Records supplied
####

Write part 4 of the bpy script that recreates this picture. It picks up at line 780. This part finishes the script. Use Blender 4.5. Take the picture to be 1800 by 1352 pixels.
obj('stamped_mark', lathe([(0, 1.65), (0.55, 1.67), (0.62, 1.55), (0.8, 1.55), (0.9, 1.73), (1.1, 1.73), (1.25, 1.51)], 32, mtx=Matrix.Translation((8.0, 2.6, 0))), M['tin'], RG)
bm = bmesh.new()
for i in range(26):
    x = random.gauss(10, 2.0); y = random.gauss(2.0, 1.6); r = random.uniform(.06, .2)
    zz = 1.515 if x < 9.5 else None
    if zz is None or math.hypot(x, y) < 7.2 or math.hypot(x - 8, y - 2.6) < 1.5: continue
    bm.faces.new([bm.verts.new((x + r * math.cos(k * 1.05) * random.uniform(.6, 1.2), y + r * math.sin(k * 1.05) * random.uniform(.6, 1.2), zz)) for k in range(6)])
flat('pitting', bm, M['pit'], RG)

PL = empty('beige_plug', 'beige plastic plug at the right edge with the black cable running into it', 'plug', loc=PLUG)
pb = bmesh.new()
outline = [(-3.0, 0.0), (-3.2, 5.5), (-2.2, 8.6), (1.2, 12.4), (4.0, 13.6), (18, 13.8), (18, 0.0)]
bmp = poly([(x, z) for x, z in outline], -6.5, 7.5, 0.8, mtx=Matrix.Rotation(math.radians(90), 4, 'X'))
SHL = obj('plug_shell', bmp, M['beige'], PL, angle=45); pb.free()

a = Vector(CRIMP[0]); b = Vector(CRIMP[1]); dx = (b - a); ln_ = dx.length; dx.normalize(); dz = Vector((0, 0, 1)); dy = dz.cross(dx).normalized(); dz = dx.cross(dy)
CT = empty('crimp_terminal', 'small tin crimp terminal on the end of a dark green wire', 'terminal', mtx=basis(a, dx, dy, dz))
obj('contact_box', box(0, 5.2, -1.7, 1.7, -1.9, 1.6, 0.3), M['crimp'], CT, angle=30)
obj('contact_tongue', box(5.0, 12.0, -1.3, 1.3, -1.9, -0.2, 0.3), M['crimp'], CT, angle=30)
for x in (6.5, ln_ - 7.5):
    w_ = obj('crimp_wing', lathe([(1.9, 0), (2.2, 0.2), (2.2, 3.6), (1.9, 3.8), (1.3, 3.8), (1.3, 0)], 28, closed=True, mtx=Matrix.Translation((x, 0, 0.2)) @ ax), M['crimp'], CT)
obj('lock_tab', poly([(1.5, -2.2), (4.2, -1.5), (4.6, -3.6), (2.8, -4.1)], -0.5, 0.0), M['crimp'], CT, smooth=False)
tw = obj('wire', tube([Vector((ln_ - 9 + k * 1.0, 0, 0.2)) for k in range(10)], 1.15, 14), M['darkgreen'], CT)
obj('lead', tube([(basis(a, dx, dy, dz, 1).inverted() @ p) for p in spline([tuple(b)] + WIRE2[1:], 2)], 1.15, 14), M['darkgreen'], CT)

####

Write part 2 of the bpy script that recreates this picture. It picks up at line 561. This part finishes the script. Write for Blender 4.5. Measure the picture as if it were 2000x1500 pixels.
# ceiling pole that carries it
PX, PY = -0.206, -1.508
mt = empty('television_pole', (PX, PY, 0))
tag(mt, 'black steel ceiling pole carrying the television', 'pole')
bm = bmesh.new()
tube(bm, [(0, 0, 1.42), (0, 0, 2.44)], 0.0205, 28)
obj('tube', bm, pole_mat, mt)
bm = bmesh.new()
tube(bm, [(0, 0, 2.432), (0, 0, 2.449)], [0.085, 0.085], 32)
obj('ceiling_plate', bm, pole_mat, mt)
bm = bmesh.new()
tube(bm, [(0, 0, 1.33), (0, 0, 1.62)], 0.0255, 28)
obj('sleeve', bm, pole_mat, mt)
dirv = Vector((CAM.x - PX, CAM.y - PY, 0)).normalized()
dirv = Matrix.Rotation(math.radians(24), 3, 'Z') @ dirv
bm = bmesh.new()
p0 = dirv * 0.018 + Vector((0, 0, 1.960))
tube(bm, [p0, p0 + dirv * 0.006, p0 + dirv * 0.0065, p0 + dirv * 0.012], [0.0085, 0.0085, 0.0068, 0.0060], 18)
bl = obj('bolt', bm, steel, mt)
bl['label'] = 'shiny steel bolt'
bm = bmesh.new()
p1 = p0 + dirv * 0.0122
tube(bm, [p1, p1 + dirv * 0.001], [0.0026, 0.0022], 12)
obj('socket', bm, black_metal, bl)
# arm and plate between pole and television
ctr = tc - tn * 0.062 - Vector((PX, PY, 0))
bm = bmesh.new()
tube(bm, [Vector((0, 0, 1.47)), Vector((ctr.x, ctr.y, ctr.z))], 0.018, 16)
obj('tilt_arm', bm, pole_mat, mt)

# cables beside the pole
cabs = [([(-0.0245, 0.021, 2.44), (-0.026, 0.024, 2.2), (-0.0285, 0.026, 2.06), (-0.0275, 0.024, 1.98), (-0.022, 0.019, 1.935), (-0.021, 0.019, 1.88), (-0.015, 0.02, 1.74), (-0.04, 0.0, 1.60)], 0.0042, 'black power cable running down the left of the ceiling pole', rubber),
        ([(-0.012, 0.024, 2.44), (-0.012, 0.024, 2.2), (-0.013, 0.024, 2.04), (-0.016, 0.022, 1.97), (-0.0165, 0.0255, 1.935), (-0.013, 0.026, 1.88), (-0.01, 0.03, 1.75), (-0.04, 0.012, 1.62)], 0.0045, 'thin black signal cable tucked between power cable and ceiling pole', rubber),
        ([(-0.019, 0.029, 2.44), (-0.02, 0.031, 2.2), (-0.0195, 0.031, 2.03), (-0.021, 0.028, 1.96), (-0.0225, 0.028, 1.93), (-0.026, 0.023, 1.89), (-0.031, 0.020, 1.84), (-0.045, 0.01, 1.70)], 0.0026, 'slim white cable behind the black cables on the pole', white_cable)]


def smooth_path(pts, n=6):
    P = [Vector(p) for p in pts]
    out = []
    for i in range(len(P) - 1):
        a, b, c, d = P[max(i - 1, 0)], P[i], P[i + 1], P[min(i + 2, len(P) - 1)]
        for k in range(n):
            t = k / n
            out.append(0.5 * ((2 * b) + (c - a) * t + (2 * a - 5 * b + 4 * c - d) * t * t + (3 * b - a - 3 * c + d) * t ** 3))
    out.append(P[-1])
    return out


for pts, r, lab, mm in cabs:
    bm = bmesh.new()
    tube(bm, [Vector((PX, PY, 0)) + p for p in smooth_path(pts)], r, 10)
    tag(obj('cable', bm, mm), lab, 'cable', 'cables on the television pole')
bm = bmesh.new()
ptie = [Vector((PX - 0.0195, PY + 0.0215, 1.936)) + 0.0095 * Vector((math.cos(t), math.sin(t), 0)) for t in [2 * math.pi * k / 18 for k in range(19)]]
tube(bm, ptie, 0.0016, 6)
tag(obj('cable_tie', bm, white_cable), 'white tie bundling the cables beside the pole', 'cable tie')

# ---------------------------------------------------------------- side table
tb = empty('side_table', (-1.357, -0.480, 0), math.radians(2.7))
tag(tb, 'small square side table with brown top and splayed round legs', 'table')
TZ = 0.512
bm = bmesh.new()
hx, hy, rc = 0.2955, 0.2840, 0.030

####

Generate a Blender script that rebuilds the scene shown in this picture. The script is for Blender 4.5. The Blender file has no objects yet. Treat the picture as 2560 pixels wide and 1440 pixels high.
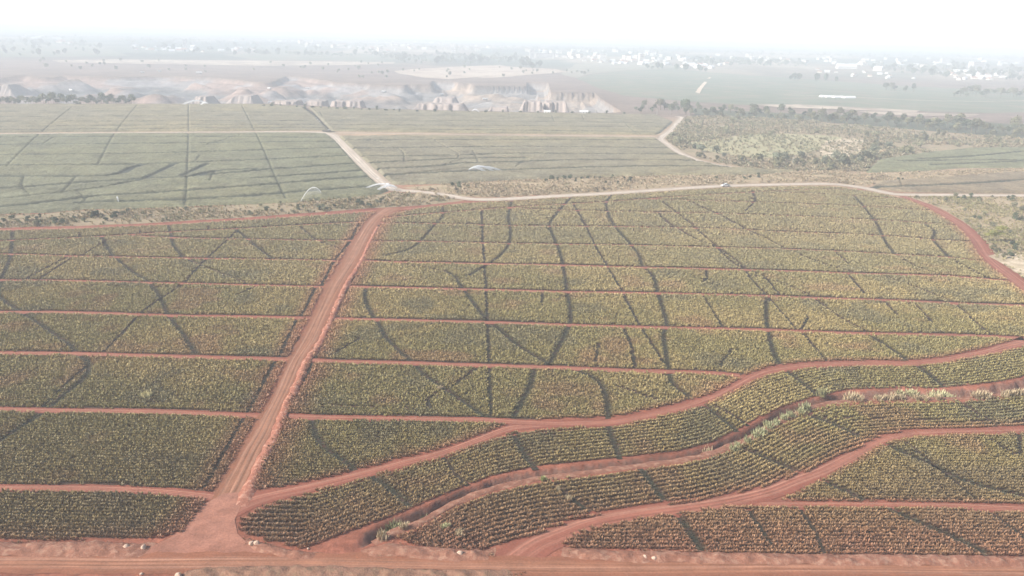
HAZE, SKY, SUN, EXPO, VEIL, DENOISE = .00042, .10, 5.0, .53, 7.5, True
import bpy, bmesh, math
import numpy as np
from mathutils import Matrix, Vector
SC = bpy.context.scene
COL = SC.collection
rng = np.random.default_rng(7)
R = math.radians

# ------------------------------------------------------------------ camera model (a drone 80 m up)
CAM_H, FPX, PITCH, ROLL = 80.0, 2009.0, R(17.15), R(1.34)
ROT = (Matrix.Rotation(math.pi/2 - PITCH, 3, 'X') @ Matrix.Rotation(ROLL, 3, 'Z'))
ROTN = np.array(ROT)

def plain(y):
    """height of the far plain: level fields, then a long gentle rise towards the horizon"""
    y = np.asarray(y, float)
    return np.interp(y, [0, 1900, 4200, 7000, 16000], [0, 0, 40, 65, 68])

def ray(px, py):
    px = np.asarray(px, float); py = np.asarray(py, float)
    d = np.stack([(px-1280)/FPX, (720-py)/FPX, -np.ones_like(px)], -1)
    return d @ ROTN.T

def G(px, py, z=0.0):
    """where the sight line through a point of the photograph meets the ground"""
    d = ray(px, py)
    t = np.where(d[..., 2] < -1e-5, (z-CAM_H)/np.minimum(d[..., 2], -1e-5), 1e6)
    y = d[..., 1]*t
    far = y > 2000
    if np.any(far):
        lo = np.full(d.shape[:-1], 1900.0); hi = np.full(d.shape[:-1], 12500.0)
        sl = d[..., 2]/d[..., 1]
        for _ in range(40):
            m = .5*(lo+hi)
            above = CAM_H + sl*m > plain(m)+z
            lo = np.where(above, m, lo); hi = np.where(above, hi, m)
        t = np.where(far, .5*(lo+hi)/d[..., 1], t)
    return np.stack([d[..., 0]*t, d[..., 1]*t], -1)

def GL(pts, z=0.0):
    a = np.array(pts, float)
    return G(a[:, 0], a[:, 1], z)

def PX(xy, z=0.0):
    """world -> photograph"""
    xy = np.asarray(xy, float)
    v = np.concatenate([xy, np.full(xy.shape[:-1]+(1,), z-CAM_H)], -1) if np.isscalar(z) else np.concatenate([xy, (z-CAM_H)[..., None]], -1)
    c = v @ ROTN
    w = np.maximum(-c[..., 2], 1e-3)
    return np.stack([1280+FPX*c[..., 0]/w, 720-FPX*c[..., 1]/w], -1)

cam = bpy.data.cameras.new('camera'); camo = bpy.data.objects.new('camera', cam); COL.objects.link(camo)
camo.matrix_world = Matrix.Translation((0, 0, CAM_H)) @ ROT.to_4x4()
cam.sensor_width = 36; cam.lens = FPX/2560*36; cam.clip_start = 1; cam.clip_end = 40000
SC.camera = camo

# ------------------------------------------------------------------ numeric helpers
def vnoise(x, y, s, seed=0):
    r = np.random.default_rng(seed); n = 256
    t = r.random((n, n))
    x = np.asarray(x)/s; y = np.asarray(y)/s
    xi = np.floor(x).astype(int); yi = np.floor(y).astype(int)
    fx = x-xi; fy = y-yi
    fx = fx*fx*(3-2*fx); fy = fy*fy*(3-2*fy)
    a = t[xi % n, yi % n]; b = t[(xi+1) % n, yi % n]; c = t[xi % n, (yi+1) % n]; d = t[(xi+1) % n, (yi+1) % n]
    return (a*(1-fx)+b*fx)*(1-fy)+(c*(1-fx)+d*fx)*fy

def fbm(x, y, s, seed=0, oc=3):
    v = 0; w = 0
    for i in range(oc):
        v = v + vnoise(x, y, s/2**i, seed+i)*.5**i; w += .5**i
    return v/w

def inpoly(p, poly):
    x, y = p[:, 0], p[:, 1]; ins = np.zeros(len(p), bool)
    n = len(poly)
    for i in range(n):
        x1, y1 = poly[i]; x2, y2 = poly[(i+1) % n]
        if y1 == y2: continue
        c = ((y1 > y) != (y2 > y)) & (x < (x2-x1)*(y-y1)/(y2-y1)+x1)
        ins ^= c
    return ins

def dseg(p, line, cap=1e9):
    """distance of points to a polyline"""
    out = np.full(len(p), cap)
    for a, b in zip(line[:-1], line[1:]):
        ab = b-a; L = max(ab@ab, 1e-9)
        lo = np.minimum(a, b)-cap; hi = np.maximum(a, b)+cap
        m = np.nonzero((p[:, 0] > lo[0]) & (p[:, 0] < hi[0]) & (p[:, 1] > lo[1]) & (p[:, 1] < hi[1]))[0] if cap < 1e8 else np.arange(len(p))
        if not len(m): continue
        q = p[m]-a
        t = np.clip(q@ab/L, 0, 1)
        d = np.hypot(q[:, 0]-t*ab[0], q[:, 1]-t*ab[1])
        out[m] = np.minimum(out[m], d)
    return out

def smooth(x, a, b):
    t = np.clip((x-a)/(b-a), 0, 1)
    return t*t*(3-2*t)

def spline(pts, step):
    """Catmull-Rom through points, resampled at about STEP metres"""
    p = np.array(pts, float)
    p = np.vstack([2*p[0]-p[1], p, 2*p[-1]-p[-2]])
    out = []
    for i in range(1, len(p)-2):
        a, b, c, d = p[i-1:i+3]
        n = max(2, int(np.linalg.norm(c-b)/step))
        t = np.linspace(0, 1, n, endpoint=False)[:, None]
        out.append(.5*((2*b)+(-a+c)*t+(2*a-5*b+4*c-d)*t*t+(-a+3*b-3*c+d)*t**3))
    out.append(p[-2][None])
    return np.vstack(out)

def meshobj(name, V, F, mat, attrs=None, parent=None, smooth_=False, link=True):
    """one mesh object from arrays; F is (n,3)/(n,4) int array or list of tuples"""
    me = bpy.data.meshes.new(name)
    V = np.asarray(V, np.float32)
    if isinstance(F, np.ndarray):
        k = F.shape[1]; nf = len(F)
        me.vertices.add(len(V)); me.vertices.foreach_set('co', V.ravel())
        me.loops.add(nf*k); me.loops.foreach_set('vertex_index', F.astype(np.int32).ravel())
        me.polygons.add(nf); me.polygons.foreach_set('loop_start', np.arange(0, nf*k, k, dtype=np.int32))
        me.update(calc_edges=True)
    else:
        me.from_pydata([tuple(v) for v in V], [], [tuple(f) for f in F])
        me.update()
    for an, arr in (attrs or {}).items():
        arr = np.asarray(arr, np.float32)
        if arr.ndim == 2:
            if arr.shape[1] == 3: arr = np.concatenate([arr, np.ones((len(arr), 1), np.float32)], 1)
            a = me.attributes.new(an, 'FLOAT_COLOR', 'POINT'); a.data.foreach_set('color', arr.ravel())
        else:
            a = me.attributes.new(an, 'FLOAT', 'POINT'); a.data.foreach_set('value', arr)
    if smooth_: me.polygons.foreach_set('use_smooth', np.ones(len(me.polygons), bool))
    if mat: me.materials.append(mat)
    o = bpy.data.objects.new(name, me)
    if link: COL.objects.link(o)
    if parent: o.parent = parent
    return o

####

Given exercise
Go to the line containing "Generate a Blender" and copy exactly from there through the line containing "R = math.radians", both included, and nothing more. Pictures are excluded.

Answer to the exercise
Generate a Blender script that rebuilds the scene shown in this picture. The script is for Blender 4.5. The Blender file has no objects yet. Treat the picture as 2560 pixels wide and 1440 pixels high.
HAZE, SKY, SUN, EXPO, VEIL, DENOISE = .00042, .10, 5.0, .53, 7.5, True
import bpy, bmesh, math
import numpy as np
from mathutils import Matrix, Vector
SC = bpy.context.scene
COL = SC.collection
rng = np.random.default_rng(7)
R = math.radians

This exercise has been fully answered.